For Iraq, the halt has meant the loss of a significant volume of oil exports at a time of fluctuating global energy prices. The ECO IRAQ Observatory, an independent economic monitoring group, has estimated that the suspension has cost Iraq over $11 million every single day, amounting to a staggering loss of more than $4 billion annually.

This chronic dispute, however, is far from a mere technical disagreement. As previously detailed by Kurdistan24, at its core lies what many in the Kurdistan Region view as Baghdad’s long-standing unwillingness to recognize the KRG’s constitutional rights under the 2005 Iraqi Constitution, which granted the region shared authority over its natural resources.

Instead of honoring these commitments, critics argue that successive Iraqi administrations have politicized oil exports, using them as a pressure tool and a form of financial blackmail against the people of Kurdistan by cutting salaries and withholding the region’s rightful share of the federal budget.

The failure to pass a comprehensive federal oil and gas law, despite two decades of promises, has left Iraq's energy sector mired in legal ambiguity and political maneuvering. The ECO IRAQ Observatory has held the Iraqi parliament directly responsible for this legislative paralysis, accusing it of "creating chaos" and allowing the dispute to fester.

The lack of a clear legal framework has not only strangled the Kurdistan Region’s economy but has also damaged Iraq’s international credibility, with foreign investors often viewing Baghdad’s unpredictable policies as a significant deterrent to long-term partnerships.

In recent months, pressure has intensified from all sides to find a lasting solution. International oil companies operating in the Kurdistan Region have been particularly vocal, as the export halt has rendered their significant investments unproductive.

Technical preparations for a restart have been underway for weeks. A source at the Khurmala oil field confirmed to Kurdistan24 that the pipeline from Khurmala to Kawergosk had recently undergone extensive testing, including cleaning, pump maintenance, and a comprehensive review of storage tanks. Workers at the oil field were informed over the weekend that exports were expected to resume within days.

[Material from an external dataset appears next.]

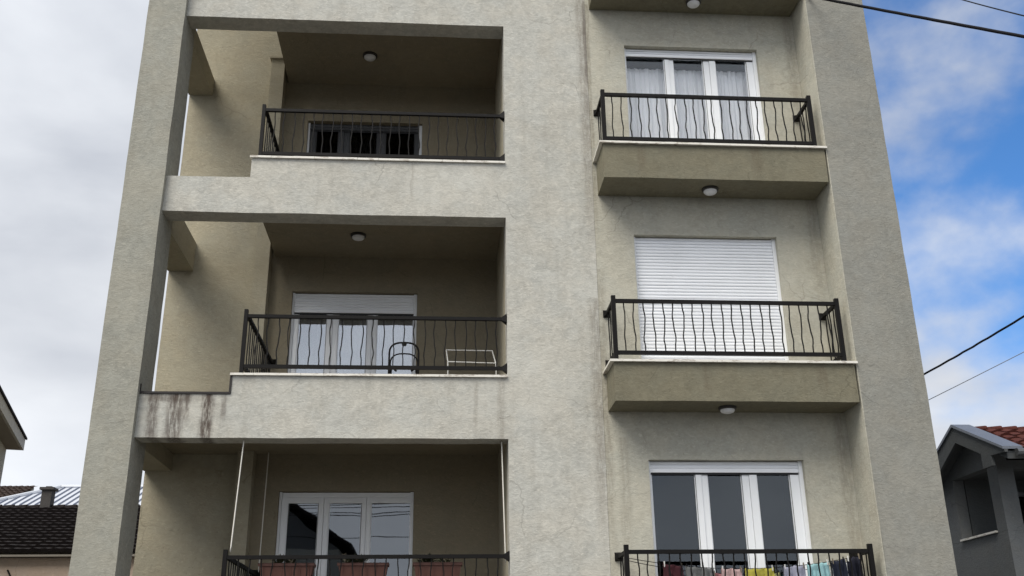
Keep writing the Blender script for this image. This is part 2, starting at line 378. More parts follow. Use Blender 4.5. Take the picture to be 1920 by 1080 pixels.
# marble ledges
def ledge(z, x0=-2.475, x1=FX2, y0=-.03, y1=.29):
    bm = bmesh.new(); n = 12; w_ = (x1-x0)/n
    for i in range(n): box(bm, x0+i*w_+.0015, x0+(i+1)*w_-.0015, y0+random.uniform(-.002, .002), y1, z-.028, z+random.uniform(-.001, .001))
    return obj("marble_ledge", bm, M_marble, B)
ledge(.522); ledge(3.47); ledge(6.42)

# right balconies
def dome_lamp(x, y, z, parent=B):
    bm = bmesh.new(); seg = 20
    prof = [(0, 0), (.108, 0), (.108, -.028), (.098, -.036), (.086, -.036)]
    def lathe(bm, prof, sq=0):
        rings = []
        for r, h in prof:
            rings.append([bm.verts.new((x+r*math.cos(2*math.pi*k/seg), y+r*.95*math.sin(2*math.pi*k/seg), z+h+ZO)) for k in range(seg)] if r > 0 else [bm.verts.new((x, y, z+h+ZO))])
        for a, b in zip(rings[:-1], rings[1:]):
            for k in range(seg):
                k2 = (k+1) % seg
                if len(a) == 1: bm.faces.new((a[0], b[k], b[k2]))
                elif len(b) == 1: bm.faces.new((a[k], b[0], a[k2]))
                else: bm.faces.new((a[k], b[k], b[k2], a[k2]))
    lathe(bm, prof); rim = obj("ceiling_lamp", bm, M_lampr, parent)
    bm = bmesh.new(); lathe(bm, [(.088, -.032), (.086, -.052), (.072, -.068), (.045, -.078), (0, -.082)]); obj("lamp_shade", bm, M_lampw, rim, smooth=True)
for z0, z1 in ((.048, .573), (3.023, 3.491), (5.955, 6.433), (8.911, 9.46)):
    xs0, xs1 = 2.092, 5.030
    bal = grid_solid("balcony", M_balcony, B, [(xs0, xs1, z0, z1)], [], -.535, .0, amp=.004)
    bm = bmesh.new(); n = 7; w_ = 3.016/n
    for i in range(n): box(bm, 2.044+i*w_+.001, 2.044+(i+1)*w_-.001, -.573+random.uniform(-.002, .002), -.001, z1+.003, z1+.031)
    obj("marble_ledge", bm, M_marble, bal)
for x, y, z in ((3.534, -.267, 5.955), (3.496, -.267, 3.023), (3.543, -.267, 8.911), (-1.08, 1.2, 8.84), (-1.13, 1.2, 5.86)): dome_lamp(x, y, z)

# railings
def wavy(bm, x, y, z0, z1, phase, along='x'):
    am = random.uniform(.7, 1.25); sh = random.uniform(-.05, .05); ln = random.uniform(-.004, .004)
    w2 = .0065; n = 14; pr = []
    for i in range(n+1):
        t = i/n
        k = [(0, 0), (.10, 0), (.27+sh, am), (.5+sh, .3), (.73+sh, -am), (.90, 0), (1, 0)]
        for (a, va), (b, vb) in zip(k[:-1], k[1:]):
            if a <= t <= b+1e-6: s = (t-a)/(b-a); s = s*s*(3-2*s); d = va+(vb-va)*s; break
        pr.append((d*.012*phase+ln*math.sin(t*math.pi), z1+(z0-z1)*t))
    rows = []
    for d, z in pr:
        cx, cy = (x+d, y) if along == 'x' else (x, y+d)
        rows.append([bm.verts.new((cx+a*w2, cy+b*w2, z+ZO)) for a, b in ((-1, -1), (1, -1), (1, 1), (-1, 1))])
    for a, b in zip(rows[:-1], rows[1:]):
        for k in range(4): bm.faces.new((a[k], a[(k+1) % 4], b[(k+1) % 4], b[k]))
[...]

The finalized agreement is seen as a critical step toward stabilizing the financial relationship between Erbil and Baghdad. KRG spokesperson Peshawa Hawramani emphasized that the deal is designed to remove the barriers that have consistently plagued the payment of public sector salaries in the Kurdistan Region, stressing that under its terms, the federal government must uphold its responsibility to disburse these funds without delay.

On Sunday, the Deputy Speaker of the Iraqi Parliament, Shakhawan Abdullah, also announced that agreements had been reached on both oil and non-oil issues, including the crucial matter of salary payments.

As the 24-hour countdown to the formal announcement begins, a palpable sense of resolution has replaced months of uncertainty. The agreement marks not just the reopening of a vital economic artery for both the Kurdistan Region and Iraq, but also represents a crucial, if hard-won, step toward a more stable and cooperative relationship between the two governments.

Correction: The report previously stated that oil exports from the Kurdistan Region were suspended for 18 months.